There were 10 events held across the Commonwealth – nine in-person in education cooperative districts, and one virtual – with nearly 300 students attending overall. At each event, student facilitators framed the issue being discussed for attendees and presented basic student mental health data.

Members of the SAC analyzed every response to the questions asked during the summits, and came up with 10 recommendations to improve student mental health in Kentucky schools.

The recommendations are:

  • Six excused mental health days per school year;
  • Incorporating student voice into all levels of decision-making through tiered interventions and instructional methods;
  • Allocating funding for a licensed mental health professional to be on school campuses at all times in every K-12 school;
  • Peer mentoring for students who aren’t comfortable talking to an adult;
  • Making suicide prevention materials and resources available in every classroom and administrative office, and implementing regularly updated suicide prevention curriculum at least twice a year;
  • Requiring updated evidence-based and discussion-based mental health curriculum to foster a stigma-free environment;
  • Using trauma-informed curriculum to be mindful and respectful when addressing the needs of students regarding eating disorders;
  • Recognizing and respecting students’ preferred pronouns and using gender inclusive language in schools;
  • Requiring schools and/or districts to provide student mental health check-ins that allow students to express their emotions and needs confidentially at least once a month; and
  • Scheduling time throughout the day and year to account for mental health and give academic and transitional breaks.

Sarah Akin, a school counselor representing Christian County, shared her excitement that KDE and Coleman followed the students’ lead on the initiative.

“Being at [one of the] Mental Health Action Summits was absolutely incredible because it was all student-led,” she said. “I literally sat in the corner and let them do their thing. It was so refreshing to think that if we could put the world in these kids’ hands, we’re going to be okay. It was great to hear their recommendations, their ideas, their thoughts.”

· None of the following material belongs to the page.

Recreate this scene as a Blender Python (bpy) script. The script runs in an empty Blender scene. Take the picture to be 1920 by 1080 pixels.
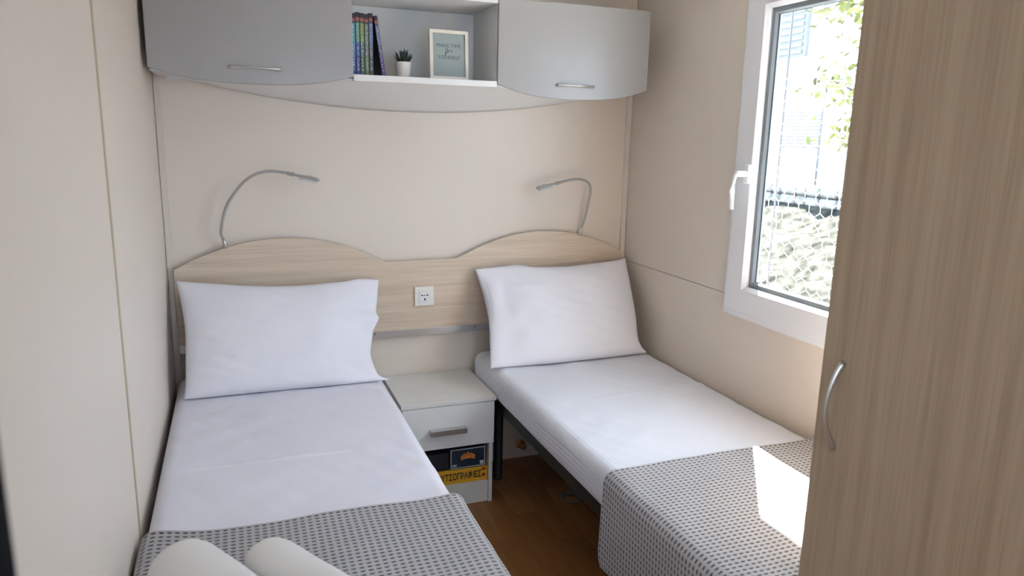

Students shared that several of the recommendations could be implemented without legislative action, such as peer mentoring or mental health breaks.

“At the beginning of each of my AP Language classes, we would spend 10 minutes just to talk about something we were excited for or something we wanted to share … I was really excited one day to share with my class that I had bought my first set of tires for my car,” said Soleila Elliot González, a recent graduate of Ballard High School (Jefferson County). “Over time, that’s an opportunity to build relationships and create rapport … It was a time of getting to listen and share. Moments like that can be really valuable.”

Equity Dashboard

Florence Chang, the strategic analyst of school learning at KDE shared information on the equity dashboard, which provides live data on the under- or overrepresentation of various demographic groups on several indicators that schools and districts can access.​

Developed by KDE’s offices of Education Technology and Teaching and Learning, the dashboard is designed to offer a “big picture” look to help schools and districts identify areas needing further attention.

The equity dashboard utilizes risk ratios to examine the equity of outcomes between different student groups, such as economic status or students of color. When a group experiences inequity in outcomes, the equity dashboard identifies them as at-risk.

Chang said the equity dashboard is a good example of making sure people use “the right level data, at the right time, with the right people.” Chang suggested counselors “calendar out” when to use the data in order to effectively use the dashboard.

In other business, the council:

  • Learned more about the June 10 “Counselor Cadre” focusing on celebration and proactive planning for the upcoming school year;
  • Was informed of the Use of Time survey update that will be released on July 14; and
  • Heard updates from KDE about the social-emotional learning framework, Calming Space grant and meetings for 2022-2023 school year.